GIVEN TASK = Set down word for word each line from the start of the listing through the line that contains "C = S.collection", both included.

RAW DATA =
◆ ◆ ◆
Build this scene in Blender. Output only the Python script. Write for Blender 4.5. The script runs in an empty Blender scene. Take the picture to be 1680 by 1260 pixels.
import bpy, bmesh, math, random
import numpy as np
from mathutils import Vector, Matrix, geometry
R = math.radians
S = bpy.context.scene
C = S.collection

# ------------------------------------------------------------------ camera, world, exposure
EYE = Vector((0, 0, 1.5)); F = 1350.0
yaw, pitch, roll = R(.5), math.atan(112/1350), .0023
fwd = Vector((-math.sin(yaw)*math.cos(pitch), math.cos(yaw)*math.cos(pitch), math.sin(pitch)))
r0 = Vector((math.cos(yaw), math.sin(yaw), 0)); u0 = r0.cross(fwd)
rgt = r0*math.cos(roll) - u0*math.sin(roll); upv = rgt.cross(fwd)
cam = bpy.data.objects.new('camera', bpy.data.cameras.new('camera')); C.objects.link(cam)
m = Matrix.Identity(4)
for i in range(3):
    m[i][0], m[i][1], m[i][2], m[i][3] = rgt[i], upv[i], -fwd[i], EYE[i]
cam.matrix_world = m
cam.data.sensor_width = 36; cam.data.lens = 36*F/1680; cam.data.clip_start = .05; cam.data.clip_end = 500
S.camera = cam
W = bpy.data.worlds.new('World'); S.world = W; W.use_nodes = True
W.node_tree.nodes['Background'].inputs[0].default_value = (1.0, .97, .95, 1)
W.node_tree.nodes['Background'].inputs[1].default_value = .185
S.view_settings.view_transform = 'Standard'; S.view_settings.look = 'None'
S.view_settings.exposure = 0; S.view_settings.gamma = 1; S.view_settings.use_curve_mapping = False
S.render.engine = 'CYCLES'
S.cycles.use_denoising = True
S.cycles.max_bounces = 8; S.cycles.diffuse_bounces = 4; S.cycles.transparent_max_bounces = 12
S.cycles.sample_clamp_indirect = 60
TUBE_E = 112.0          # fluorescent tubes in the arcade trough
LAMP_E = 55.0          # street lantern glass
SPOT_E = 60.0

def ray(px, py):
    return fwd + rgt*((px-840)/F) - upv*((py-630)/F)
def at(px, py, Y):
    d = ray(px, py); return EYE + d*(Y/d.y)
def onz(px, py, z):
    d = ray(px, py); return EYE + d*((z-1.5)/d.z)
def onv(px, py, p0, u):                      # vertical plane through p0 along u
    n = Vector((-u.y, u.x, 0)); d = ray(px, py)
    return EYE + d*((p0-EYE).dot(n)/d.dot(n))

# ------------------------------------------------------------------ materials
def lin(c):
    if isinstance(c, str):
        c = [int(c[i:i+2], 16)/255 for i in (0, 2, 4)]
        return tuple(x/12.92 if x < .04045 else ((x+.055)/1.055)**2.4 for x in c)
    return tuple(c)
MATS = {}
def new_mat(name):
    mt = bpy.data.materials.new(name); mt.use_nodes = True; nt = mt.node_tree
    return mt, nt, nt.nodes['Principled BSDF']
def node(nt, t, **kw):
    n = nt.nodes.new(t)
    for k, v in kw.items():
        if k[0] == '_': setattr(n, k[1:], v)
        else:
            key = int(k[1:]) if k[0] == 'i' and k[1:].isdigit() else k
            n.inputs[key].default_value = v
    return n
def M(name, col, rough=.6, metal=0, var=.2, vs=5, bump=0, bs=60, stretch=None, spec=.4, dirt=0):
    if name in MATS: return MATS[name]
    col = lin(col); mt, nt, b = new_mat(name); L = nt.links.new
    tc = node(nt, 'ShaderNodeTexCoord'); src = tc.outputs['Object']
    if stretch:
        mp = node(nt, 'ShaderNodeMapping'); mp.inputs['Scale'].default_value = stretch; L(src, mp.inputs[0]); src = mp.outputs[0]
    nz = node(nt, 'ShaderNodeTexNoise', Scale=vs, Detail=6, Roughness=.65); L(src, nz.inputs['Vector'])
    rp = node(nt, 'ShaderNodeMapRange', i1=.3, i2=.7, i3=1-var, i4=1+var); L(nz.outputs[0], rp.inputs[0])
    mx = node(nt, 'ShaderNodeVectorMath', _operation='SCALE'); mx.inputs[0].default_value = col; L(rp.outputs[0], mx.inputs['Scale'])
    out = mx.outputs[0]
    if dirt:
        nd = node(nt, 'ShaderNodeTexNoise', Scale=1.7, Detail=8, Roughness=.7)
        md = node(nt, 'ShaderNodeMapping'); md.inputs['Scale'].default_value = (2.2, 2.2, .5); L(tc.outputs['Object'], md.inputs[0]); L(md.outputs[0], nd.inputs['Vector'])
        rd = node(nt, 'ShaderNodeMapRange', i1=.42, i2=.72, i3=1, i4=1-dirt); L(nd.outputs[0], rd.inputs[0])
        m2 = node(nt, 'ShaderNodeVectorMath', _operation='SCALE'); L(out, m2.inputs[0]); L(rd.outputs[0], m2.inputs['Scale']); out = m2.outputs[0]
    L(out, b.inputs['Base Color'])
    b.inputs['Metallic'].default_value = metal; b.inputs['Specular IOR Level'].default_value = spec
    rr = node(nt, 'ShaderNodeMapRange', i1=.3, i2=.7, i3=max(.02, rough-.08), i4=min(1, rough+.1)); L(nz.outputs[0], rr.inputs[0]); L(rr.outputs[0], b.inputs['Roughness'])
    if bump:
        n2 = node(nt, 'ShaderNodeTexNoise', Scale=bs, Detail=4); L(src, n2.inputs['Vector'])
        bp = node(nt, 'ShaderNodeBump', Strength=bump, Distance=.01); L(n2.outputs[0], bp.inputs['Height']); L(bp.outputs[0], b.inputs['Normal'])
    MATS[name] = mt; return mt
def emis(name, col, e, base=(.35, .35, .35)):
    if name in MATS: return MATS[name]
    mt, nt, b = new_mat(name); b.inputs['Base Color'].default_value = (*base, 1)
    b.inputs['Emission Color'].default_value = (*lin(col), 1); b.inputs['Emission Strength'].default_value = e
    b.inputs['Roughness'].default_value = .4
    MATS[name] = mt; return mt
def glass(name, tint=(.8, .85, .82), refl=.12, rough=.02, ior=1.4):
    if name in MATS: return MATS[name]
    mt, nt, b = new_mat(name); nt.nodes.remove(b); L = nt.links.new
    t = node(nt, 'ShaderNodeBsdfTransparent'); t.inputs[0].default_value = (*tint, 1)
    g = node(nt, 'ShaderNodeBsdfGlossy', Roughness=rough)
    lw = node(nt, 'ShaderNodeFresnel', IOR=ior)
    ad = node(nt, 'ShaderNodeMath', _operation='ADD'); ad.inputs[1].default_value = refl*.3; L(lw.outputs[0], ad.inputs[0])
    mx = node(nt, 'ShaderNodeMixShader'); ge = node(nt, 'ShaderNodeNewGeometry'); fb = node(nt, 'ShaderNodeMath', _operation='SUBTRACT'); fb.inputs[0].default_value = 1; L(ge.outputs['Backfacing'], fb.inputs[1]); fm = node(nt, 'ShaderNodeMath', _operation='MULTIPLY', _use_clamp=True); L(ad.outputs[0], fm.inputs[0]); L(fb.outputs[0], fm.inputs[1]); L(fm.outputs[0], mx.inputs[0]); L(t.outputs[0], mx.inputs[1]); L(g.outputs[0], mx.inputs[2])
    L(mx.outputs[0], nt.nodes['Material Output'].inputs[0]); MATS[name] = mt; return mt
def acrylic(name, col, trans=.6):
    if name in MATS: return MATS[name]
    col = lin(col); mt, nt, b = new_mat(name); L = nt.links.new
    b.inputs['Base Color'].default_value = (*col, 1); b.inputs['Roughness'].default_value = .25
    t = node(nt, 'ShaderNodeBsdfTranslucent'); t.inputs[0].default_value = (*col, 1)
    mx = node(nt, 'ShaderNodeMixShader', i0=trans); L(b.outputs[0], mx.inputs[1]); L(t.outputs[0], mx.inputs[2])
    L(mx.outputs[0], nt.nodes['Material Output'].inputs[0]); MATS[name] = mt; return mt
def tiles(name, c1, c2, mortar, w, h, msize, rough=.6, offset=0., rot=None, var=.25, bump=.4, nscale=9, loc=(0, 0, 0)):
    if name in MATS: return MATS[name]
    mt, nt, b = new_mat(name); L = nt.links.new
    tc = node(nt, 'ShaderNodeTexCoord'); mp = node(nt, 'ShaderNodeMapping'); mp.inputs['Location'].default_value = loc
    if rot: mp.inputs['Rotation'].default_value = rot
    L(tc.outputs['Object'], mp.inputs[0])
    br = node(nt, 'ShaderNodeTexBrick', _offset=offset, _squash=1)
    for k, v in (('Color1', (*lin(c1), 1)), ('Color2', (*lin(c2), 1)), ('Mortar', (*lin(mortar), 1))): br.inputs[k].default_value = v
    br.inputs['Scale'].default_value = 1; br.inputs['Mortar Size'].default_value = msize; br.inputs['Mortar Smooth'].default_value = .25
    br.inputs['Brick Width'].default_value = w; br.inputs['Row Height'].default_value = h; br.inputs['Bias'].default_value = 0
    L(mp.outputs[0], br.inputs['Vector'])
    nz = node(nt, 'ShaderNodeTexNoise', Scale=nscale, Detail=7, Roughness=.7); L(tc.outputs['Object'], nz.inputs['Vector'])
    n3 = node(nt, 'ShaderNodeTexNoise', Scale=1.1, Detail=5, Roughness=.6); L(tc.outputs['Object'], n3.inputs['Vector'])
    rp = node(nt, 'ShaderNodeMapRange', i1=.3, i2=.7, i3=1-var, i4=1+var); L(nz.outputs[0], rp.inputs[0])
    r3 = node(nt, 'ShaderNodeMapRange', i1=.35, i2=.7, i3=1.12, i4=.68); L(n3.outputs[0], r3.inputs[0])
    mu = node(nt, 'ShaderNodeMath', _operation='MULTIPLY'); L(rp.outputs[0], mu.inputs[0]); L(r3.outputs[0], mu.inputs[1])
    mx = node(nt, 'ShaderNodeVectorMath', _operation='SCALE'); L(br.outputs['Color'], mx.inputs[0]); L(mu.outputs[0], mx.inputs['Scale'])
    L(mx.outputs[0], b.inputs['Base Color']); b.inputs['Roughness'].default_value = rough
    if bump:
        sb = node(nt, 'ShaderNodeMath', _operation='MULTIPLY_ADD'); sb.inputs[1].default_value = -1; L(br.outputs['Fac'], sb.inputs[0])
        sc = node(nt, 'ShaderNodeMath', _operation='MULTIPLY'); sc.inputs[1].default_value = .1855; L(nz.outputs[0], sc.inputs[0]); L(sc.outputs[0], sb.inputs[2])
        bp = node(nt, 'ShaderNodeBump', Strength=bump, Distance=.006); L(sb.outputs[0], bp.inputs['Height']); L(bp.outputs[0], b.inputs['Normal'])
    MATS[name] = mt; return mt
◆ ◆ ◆
RESULT FOR THIS TASK =
Build this scene in Blender. Output only the Python script. Write for Blender 4.5. The script runs in an empty Blender scene. Take the picture to be 1680 by 1260 pixels.
import bpy, bmesh, math, random
import numpy as np
from mathutils import Vector, Matrix, geometry
R = math.radians
S = bpy.context.scene
C = S.collection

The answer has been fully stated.